Hello I have the following question. Let $\gamma$ be a path in $X$ then we say that two loops $f_0,f_1$ are homotopic along $\gamma$ iff there is a continuos map $H:I^2 \to X$ s.t $H(t,0) = f_0(t), H(t,1)= f_1(t)$ and if $H(0,s)=H(1,s)= \gamma(s)$
we had then the following claim: $\pi_1(\gamma(f_0)) =f_1 $ if and only if $f_0*\gamma = \gamma *f_1$ (i.e homotopic this is just by direct calculation) if and only if $f_0$,$f_1$ are homotopic along $\gamma$. Why is the last step true?
Edit:
I found the following "proof" in Bredons Topology Proposition 2.4 where he draws this diagram for the proof in the $\rightarrow$ direction
I understand a bit what happens but it seems really unformal to me. I think that we can fill up the blanket part with the homotopy of our assumption, but why do we have given the non blanket part and why is this continuos. And at the upper line why does there $p,f_1,p^{-1}$ have all the same third. $p*f_1*p^{-1}$ should walk in the first half interval $p$ then in the 3/4 interval f_1 and in the last quarter $p^{-1}$ right? And I dont understand the other direction.
I would appreciate very much some help.
A quick note about Bredon's picture: essentially the formalism needed to complete the picture into a proof is nearly identical to what you would use to show that $g*g^{-1}\simeq \text{id}$. In this new situation, $\gamma$ is a path instead of a loop, and the "constant homotopy" that fills the middle triangle in that proof becomes the homotopy along $\gamma$ filling up the trapezoid.
Below I give a sketch of a proof for $(2)\Rightarrow (3)$ that does not involve transforming the given homotopy $f_0*\gamma \simeq \gamma *f_1$ to $\gamma^{-1}*f_0*\gamma = f_1$. The picture it is trying to formalize is as follows:
Note that $\gamma(0)$ is the basepoint of $f_0$ and $\gamma(1)$ is the basepoint of $f_1$. Throughout I will be using nonstandard intervals $I$ for the homotopies to make the formulas slightly nicer, but of course you can transform everything to $[0,1]$. The paths will always have domain $[0,1]$.

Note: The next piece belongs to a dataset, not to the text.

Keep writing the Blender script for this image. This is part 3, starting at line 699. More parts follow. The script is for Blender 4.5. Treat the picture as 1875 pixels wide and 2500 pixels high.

We are given a continuous map $H':[-2,2]^2\to X$ such that $$ H'(t,-2)= \begin{cases} f_0(t/2+1) & -2\leq t\leq 0 \\ \gamma(t/2) & 0\leq t\leq 2 \end{cases} \qquad H'(t,2)= \begin{cases} \gamma(t/2+1) & -2\leq t\leq 0 \\ f_1(t/2) & 0\leq t\leq 2 \end{cases} $$
We need a continuous map $H:[-1,1]^2\to X$ such that $H(-1,s)=H(1,s)= \gamma(s)$ and $H(t,-1) = f_0((t+1)/2)$, $H(t,1)= f_1((t+1)/2)$. Here is a construction that works. First, impose the $H(-1,s)$ and $H(1,s)$ condition directly, and for all $-1<t<1$ and $s\in [-1,1]$, define
$$H(t,s) = \begin{cases} H'\left(t+s, \frac{2(s-t)}{2+(t+s)}\right) & t+s<0 \\ H'\left(t+s, \frac{2(s-t)}{2-(t+s)}\right) & t+s\geq 0 \\ \end{cases}$$
To complete the proof we need to check that $H$ is well-defined, continuous, and that $H(t,-1) = f_0((t+1)/2)$, $H(t,1)= f_1((t+1)/2)$
The only real concern for well-definedness is the $y$-coordinate, but note that, e.g. $t+s$ is never $2$ since $t<1$, and if $t+s=2-\varepsilon$ for $\varepsilon>0$ then $|s-t|\leq \varepsilon$ and thus $\left|\frac{2(s-t)}{2-(t+s)}\right|\leq 2$. The other required restrictions on inputs to $H'$ are resolved similarly.
Continuity can be argued using limits, noting in particular that $$\lim_{(t,s)\to (1,s_0)}H(t,s)=H'\left(1+s_0,\frac{-2(1-s_0)}{1-s_0}\right)=\gamma((1+s_0)/2)=H(1,s_0)$$ [This computation is somewhat annoying, since you can't assume that $t+s\geq 0$ the entire time if $s_0=0$, but in that case you can appeal to the gluing lemma.]
Checking the conditions on the top and bottom of the square is routine.
This is essentially a biconditional proof; indeed $(3)\Rightarrow (2)$ is an easier continuity check because we are "squeezing" instead of "unsqueezing" and so the construction of $H'$ from $H$ does not need to separate out $t=\pm 2$.